I have some inquiries on this device.

If the VCCA only power supply, and VCCB power down.

1) the state of the I/O pin on the B side is Hi-Z?

2) When the OE is set to L, does the B port side without power supply become high impedance?

Thank you.

  • Frank,

    During operation, Vcca must less than or equal to Vccb to function properly without damaging the device. During power sequencing this doesn't matter but during operation that equality (Vcca <= Vccb) must hold true. Doing this in operation can cause higher currents and can lead to damaging the device. Is switching side A to B not an option?

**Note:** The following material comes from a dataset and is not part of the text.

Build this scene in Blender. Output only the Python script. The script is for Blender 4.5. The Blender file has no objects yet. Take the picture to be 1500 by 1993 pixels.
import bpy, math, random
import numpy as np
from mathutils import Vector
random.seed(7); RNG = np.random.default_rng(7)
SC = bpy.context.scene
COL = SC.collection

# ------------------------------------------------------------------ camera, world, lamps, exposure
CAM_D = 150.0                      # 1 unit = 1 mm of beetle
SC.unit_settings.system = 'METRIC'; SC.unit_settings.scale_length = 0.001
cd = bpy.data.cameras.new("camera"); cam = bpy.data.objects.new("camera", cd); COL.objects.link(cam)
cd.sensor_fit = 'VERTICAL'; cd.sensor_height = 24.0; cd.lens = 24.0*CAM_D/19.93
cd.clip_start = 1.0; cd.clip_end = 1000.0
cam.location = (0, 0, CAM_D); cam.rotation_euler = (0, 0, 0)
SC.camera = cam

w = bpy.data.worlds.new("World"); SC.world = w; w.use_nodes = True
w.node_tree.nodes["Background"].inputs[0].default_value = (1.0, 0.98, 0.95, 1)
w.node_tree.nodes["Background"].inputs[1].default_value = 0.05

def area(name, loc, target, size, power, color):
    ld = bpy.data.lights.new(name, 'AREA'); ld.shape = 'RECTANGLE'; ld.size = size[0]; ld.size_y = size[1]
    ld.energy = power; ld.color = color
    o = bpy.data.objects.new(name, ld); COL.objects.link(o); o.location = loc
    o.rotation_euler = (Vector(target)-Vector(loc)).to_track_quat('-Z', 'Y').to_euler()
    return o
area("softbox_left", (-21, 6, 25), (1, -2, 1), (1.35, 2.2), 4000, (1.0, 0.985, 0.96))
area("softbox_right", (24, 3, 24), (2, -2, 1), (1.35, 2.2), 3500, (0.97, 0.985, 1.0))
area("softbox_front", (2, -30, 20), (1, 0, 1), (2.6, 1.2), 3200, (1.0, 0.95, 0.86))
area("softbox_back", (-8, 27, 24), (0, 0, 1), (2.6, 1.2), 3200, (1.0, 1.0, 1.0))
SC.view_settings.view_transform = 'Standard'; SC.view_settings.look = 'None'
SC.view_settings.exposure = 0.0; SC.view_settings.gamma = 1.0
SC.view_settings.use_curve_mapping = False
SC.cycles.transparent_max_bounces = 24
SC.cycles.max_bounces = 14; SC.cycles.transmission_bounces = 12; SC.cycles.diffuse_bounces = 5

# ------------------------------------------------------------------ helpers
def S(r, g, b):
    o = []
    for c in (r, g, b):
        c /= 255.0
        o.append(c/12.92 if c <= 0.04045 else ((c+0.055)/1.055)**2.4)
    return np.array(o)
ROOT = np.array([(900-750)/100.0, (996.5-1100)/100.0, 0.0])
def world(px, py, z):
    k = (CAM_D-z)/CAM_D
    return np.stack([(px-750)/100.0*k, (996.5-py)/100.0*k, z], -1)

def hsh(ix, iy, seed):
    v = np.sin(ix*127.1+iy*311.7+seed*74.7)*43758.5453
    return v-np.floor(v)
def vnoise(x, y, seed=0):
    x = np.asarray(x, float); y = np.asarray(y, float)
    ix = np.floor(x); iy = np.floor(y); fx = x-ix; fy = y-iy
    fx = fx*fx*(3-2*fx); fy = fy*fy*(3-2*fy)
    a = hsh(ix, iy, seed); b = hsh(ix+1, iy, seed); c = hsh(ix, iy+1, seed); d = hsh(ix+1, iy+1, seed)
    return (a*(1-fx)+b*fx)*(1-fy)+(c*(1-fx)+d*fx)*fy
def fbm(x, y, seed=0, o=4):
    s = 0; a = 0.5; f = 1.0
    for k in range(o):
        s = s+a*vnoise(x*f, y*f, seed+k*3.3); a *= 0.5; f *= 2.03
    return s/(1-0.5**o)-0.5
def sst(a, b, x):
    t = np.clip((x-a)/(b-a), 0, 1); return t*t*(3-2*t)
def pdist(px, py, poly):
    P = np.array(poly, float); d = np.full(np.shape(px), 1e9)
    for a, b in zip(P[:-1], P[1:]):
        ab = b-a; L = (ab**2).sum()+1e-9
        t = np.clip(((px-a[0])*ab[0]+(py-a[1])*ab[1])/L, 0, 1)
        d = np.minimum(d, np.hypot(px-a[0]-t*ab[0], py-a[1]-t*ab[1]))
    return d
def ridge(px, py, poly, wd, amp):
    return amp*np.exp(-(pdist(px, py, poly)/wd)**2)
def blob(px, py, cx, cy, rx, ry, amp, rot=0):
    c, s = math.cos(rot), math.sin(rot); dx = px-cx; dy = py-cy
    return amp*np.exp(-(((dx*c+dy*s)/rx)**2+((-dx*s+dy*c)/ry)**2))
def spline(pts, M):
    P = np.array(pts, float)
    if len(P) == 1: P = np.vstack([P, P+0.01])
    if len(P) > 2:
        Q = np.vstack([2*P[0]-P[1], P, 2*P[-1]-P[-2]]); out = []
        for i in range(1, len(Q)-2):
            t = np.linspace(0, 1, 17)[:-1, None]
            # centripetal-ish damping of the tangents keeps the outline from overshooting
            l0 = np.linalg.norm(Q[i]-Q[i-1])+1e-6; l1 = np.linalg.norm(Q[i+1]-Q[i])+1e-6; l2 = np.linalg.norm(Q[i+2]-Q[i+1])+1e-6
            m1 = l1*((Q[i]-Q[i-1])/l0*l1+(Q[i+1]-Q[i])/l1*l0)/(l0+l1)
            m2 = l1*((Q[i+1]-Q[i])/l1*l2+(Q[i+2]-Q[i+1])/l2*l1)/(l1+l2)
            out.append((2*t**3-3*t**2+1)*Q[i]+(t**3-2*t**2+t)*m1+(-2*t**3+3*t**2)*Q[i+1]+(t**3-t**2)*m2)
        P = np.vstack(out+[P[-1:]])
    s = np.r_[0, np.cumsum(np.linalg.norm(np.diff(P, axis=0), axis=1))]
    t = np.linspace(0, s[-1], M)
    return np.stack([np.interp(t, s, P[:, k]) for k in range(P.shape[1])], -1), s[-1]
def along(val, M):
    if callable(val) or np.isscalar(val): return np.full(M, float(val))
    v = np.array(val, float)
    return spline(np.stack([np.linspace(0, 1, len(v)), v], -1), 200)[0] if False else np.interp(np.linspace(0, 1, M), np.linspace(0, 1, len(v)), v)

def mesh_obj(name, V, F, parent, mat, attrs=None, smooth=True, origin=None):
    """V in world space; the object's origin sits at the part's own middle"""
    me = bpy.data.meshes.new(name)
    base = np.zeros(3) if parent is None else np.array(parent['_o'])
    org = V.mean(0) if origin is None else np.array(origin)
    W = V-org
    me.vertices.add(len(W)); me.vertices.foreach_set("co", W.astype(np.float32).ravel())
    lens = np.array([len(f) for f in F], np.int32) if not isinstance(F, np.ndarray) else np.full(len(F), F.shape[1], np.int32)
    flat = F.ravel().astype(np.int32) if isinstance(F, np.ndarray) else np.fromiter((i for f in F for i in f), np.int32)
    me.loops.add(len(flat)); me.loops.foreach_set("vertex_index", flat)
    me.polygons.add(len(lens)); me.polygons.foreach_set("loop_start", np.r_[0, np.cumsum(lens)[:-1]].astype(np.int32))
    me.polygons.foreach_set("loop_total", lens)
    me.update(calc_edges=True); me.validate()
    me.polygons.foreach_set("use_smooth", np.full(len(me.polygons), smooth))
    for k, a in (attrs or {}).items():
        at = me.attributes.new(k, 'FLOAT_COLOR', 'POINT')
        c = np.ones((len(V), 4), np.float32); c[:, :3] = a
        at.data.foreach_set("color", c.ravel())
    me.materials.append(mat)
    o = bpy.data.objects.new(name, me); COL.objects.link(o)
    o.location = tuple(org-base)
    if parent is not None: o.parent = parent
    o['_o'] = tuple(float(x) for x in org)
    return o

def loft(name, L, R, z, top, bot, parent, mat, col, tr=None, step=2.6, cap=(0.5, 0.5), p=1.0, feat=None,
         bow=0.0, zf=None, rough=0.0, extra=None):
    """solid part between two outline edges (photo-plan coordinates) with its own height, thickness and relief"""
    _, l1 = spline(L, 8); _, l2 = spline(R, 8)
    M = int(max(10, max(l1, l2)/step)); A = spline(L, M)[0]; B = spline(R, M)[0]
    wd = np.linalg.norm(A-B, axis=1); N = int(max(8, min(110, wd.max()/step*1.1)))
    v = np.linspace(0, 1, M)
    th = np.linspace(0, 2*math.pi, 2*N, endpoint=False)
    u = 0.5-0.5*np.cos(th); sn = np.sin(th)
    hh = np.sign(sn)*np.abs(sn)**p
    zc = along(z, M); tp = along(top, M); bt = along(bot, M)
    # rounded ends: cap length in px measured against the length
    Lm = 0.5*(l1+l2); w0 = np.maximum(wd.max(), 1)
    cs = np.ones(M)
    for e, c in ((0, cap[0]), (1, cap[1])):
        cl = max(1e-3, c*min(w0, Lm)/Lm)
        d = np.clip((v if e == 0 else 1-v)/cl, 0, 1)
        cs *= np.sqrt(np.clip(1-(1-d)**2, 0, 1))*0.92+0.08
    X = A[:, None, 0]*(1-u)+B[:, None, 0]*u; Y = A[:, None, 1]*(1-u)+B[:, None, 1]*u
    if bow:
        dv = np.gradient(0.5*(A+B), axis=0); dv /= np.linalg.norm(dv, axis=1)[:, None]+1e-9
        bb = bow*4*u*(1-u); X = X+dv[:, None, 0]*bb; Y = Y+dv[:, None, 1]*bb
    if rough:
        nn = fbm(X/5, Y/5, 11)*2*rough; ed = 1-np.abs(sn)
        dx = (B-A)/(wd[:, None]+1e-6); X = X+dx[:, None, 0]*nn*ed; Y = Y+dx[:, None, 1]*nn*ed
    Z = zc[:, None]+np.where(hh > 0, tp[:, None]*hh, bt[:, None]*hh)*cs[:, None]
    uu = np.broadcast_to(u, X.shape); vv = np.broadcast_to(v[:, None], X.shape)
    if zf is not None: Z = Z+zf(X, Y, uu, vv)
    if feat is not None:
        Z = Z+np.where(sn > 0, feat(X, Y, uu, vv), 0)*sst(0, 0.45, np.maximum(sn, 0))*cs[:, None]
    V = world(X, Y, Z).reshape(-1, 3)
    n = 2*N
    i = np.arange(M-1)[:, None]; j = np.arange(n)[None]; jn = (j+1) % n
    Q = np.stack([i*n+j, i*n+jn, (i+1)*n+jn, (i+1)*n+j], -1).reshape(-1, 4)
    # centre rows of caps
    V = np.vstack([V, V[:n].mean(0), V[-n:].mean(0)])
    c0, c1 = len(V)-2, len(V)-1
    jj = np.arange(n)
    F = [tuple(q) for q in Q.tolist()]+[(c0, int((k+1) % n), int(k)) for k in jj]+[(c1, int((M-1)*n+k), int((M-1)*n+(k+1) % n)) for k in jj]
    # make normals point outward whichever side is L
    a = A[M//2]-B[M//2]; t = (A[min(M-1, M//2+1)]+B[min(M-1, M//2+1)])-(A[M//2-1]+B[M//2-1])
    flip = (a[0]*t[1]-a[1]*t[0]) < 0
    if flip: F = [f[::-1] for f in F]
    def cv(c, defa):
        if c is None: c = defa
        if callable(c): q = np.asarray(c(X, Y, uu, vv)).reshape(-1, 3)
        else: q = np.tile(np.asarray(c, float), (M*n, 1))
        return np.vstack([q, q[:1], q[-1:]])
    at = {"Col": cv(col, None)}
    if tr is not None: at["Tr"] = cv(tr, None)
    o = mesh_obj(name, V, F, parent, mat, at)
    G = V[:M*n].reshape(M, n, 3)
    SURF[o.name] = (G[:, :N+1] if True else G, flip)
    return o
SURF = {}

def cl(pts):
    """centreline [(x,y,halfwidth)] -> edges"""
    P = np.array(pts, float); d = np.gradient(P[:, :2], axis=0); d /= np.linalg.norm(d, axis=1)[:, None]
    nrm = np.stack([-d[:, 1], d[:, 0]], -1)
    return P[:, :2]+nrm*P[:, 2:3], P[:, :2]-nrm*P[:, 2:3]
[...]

  • In reply to Rami Mooti1:

    Hi Rami,

    Thank you for your response.

    Yes, I knew the voltage should be Vcca <= Vccb in the normal operation,

    We consider the use of txs0104pwr in the buffer for the connection between the FPGA and the sensor.
    The connection is:

    A Port: FPGA
    B port: sensor

    Power supply
    A Port: 1.8 V
    B port:2.5V or 3.3V from sensor.

    There is a potential situation that a voltage is supplied only by the VCCA when the power is turned on.

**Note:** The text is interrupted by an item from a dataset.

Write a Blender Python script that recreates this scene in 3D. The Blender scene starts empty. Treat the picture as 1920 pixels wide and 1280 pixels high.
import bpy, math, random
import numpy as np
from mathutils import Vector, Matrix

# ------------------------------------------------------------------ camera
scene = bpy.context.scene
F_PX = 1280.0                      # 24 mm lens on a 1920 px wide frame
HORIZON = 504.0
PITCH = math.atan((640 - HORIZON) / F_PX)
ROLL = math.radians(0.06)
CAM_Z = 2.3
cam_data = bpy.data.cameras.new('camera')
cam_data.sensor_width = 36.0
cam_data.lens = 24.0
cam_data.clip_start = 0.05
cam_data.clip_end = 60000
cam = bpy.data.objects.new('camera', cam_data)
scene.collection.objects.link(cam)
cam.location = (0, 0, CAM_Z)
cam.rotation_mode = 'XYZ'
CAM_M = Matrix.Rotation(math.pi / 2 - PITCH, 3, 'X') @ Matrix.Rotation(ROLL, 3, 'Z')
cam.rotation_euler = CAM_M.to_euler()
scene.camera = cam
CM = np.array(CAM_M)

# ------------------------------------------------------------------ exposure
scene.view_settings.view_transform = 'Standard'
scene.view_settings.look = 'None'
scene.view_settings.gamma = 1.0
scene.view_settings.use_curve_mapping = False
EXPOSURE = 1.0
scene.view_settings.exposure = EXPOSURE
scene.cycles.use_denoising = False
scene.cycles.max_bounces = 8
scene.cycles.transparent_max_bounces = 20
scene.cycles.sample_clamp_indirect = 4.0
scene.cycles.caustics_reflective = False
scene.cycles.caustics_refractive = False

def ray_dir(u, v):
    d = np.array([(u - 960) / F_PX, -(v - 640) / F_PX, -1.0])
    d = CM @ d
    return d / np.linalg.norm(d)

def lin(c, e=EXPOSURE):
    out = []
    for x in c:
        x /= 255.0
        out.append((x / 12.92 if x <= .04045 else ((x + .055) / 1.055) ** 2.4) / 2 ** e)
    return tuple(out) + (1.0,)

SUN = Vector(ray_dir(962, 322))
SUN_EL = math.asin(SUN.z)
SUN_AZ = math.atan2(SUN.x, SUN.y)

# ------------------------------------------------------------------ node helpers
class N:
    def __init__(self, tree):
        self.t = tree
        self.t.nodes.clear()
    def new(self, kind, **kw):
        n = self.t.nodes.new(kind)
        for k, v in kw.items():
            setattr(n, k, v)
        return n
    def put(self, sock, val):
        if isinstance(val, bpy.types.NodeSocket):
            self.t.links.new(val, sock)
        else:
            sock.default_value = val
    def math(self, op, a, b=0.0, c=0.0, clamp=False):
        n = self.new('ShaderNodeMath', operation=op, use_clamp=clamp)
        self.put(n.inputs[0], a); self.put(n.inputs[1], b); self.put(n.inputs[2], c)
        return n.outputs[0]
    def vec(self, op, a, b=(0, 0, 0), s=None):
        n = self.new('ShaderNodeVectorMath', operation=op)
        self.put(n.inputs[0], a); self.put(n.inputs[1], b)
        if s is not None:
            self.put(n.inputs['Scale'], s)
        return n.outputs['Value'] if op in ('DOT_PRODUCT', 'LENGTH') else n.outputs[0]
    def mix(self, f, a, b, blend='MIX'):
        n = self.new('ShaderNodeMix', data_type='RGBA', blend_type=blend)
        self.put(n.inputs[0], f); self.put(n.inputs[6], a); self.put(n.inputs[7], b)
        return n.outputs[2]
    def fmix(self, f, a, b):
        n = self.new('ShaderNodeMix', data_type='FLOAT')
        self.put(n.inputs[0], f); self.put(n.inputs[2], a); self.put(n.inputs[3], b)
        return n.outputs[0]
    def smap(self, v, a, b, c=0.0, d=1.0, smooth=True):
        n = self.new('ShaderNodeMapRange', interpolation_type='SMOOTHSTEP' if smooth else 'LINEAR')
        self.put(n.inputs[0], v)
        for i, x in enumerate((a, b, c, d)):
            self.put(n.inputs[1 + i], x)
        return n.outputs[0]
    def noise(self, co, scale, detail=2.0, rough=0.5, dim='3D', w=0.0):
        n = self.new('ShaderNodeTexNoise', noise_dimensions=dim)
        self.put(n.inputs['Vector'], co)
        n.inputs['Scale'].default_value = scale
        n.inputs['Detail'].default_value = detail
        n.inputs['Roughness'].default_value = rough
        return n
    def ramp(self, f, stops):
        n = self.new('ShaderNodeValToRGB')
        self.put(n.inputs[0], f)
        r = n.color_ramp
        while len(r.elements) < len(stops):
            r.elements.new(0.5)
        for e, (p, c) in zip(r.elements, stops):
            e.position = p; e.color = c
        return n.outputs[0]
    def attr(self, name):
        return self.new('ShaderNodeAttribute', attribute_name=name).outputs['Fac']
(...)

    So I confirm the inquiries above, wanna know the I/O state, ensure that there is no hidden danger of IC damage. 

    I can find a description in the datasheet.
    8.3.3 Power Up
    During operation, ensure that VCCA ≤ VCCB at all times. During power-up sequencing, VCCA ≥ VCCB does not
    damage the device, so any power supply can be ramped up first.

    Is it also apply to the voltage be only supply to VCCA?

    Thank you for your clarification.


  • In reply to FRANK1:


    I'm not fully certain i'm following your explanation but what i'm getting is that there may be a scenario where VCCA has power before VCCB can ramp up. This is fine as long as when you're in that state there isn't a signal being passed. I'm understanding that you're aiming to hold the OE pin low to have the outputs in an high-impedance state until VCCB is powered on. That is fine and maybe not fully necessary. But if that's what they're looking to do, OE is referenced to VCCA and pulling it low will do just that.

    If you're aiming to have the device outputs be High-Z while the Vccb supply is off without the OE pin, this is something that the TXB family has. It has the VCC Isolation Feature. So when either VCCA or VCCB are at GND, all outputs are in the high-impedance state. TXB is more suited for push-pull architecture however.

    Let me know if i've answered your questions properly here


  • In reply to Rami Mooti1:

    Hi Rami,

    I'm sorry for my unclear expression.

    It is not required that I/O is Hi-Z when VCCB is power down,

    I wanna know how I / O work of TXS series.

    Please confirm the following points again.

    VCCA power supply, VCCB power down

    1) the state of the I/O pin on the B side is H, L, Hi-Z? which one?

    2) the state of the I/O pin on the B side H, L, Hi-Z? which one? when OE is set to L


  • In reply to FRANK1:


    Okay I follow. For a general answer here for both cases, when the OE pin is low the device is in HI-Z when it's not low, it isn't. For the first case, if you're trying to operate it in this conditions then I can't guarantee anything as this is outside of the recommended use case in the datasheet but I would warn against this, as it could damage the device. 
    Now if you're worried about a moment where Vccb isn't powered up yet but it will ramp up soon after Vcca but before the device becomes operational, it's recommended to hold OE low to remain in HI-Z until both supplies are ramped up.

    See in datasheet :

    To ensure the high-impedance state during power up or power down, OE should be tied to GND through a pulldown resistor; the minimum value of the resistor is determined by the current-sourcing capability of the driver.